One important refinement, however. People sometimes get the impression that the Incarnation showed up for the first time rather late in the history of the world—that it was not only a patch job, but a patch job after awful and irretrievable damage had been done. Once again, though, it’s not as simple as that. There are all kinds of hints that the Incarnate Word is not a late intruder, but rather that he is somehow coterminous and contemporaneous with the whole history of creation.

I’ve started to show some of the thread, but I like what Capon says about God’s conception of the incarnation, that “the Incarnation cannot possibly have been an afterthought. He has no afterthoughts.” And I think about the last promise that Jesus made to the disciples before floating away from them: he isn’t leaving them (or us) alone, but is sending the Holy Spirit, who though he won’t be “seen” in the same way, will nevertheless continue to dwell among them. We come to understand that like Jesus, the Holy Spirit is also God, and is going to keep expressing that bit of God-ness that he loves to have expressed — to be, and to be with his people.
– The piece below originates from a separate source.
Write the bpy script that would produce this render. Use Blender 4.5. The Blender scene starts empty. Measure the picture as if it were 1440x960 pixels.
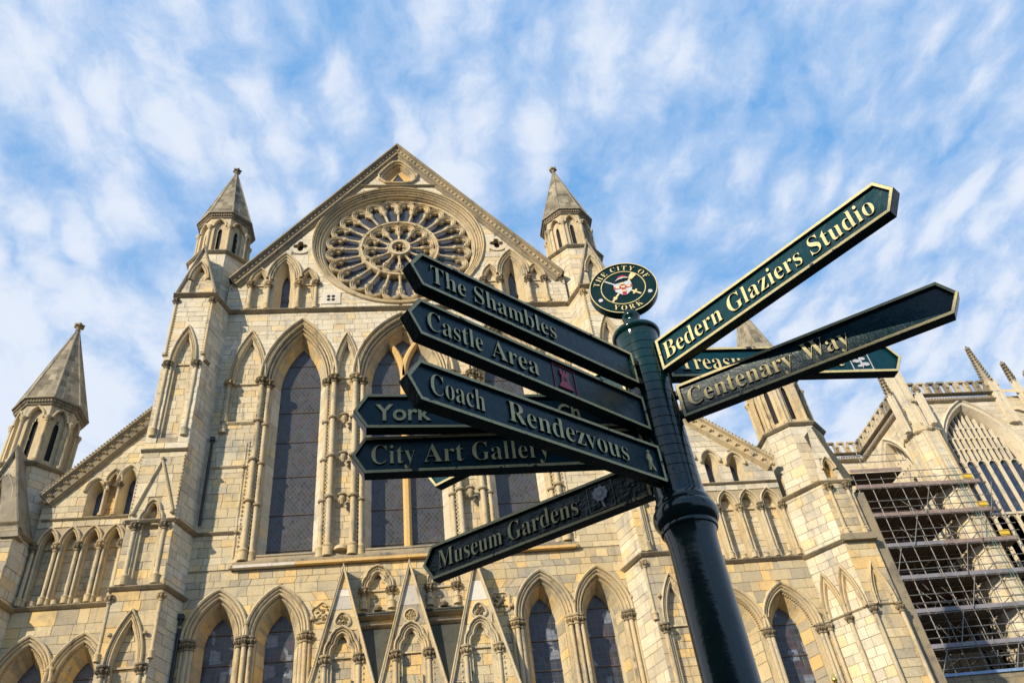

It’s what he’s looking forward to in Revelation when ultimately we dwell together… and we have a sign of this in the Eucharist as the body of Christ ever with us. He in us and us in him. I find myself wanting to talk further about the Showbread of the Old Testament (the “Bread of the Presence”) and the bread of the Eucharist which is present and then further of us as the Body of Christ, present in the world… but I’ve gone on for some time already and will perhaps revisit that one at another time. As for the future, let us look forward to a great feast. Capon puts the words in God’s mouth, “There! I meant every word I said. The party will come off. Lion and lamb, wolf and kid, will all lie down together. Victimizer and victim will eat at my supper. They shall not hurt nor destroy in all my holy mountain; I will wipe away all tears from their eyes.” As for the church, Capon says, “If I am on the right track, the principle function of the Church is to be the sign of the mystery of the Word—which is precisely what we mean when we call the Church the mystical Body of Christ.” He in the world through us as he is in us and us in him as we are in the world. (Notice the beautiful chiastically structured sentence you’ve just read, for those who, like me, love such things.)
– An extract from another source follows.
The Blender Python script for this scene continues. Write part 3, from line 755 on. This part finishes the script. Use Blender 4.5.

So now, I close by bringing up a subject to which the reader may already have leaped… if we as the missional church are all about incarnational (substitute the word “missional” if you prefer) ministry, what further lessons might we draw from the incarnation itself? For us to be as a higher priority than to do makes many people nervous, but it must be observed that in the sense we’re considering, being results in things getting done, but in a much less stressful or labour-intensive way. Perhaps the best approach is not the tool kit version where we show up to fix, but where we show up to be, and to help draw people toward becoming the great healer. To be among not because those poor people need our pity, pathos, profundity, or proximity. But to be among simply because in doing so, we are expressing the God-ness of God to be among. Is it not perhaps in part the desire to show up and fix that we express in our worst moments of colonialism? Hubris, perhaps, to imagine that we’ve got the answer in our efforts… rather than in simply expressing by our presence the being-ness of God? If we were to, I don’t know, “Love God and love our neighbour” or to “Live our faith and share our life,” would that not be an expression of God’s being that draws people to the fix rather than casting them as objects to be fixed by us, the great handyman now on the scene?

Just thinking out loud and looking for feedback, that’s all… and trying hard not to show up on the scene of humanity fallen to spiritual cardiac arrest and say, “Stand back everyone — I’m a priest!”

Oh my. What do you think on these things?